MotoGP – Marco Melandri: ”Sembro uno mai salito in moto”
Ci sono piloti che cercano scusanti ad ogni costo. Moto, gomme, elettronica, eccetera eccetera. C’è poi chi, ed è il caso di Marco Melandri, comprende il problema, capisce di essere al momento senza giustificazioni e non può far altro che sincerare il proprio momento difficile. Cercando il sorriso, ammettendo di non riuscire a dare una sterzata decisa ad una stagione quantomeno al di sotto delle aspettative. Il ravennate ha voluto parlare di questo presente “impossibile” sul “Diario” del proprio sito ufficiale. Cliccando su questo link, Marco ammette di aver toccato il fondo, e di non riuscire a trovare un rimedio. Con una sincera umiltà, l’ex iridato della 250cc (e vice-campione della MotoGP 2005) spiega ai propri tifosi com’è la propria quotidianità, non riuscendo a riconoscersi in sella…
“Quando penso di aver toccato il fondo continuo a sprofondare ancora. Ho fatto qualsiasi cosa fosse possibile, all’inizio delle difficoltà cercavo di staccare la spina per ricaricare le pile, visto il risultato negativo ho provato ad isolarmi, per cercare concentrazione e nuove soluzioni ai problemi. Non riesco nemmeno a rivedere le gare in tv, se mi capita di rivedermi in moto mi dico che non posso essere io quello, sembro uno che non è mai salito in moto: rigido, insicuro, lento nei movimenti”.

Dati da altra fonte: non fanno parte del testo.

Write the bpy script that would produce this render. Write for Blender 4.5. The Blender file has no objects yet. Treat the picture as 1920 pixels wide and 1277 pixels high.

Un brutto momento, specie ripensando ai progressivi miglioramenti dei test invernali, quando ancora Marco riusciva a divertirsi.
“Solo pochi mesi fa in Malesia mi sentivo un gatto, facevo quello che volevo con la mia moto, ridevo sotto al casco quando scivolava in ingresso in curva. Ora non sento mai l’asfalto, sono solo uno spettatore di lusso (in partenza, perchè dopo 2 curve non vedo più nessuno…)”.
Visione drammatica ai limiti della depressione? No. Marco crede ancora in un miglioramento, cercando di smentire chi non crede più in lui.
“In ogni caso continuo a crederci, a casa lavoro sodo e prima o poi dovrò tornare ad essere padrone della situazione”.
Il problema è il “quando”, non il “come”. D’altronde, e lo dice Marco stesso, peggio di così non può andare.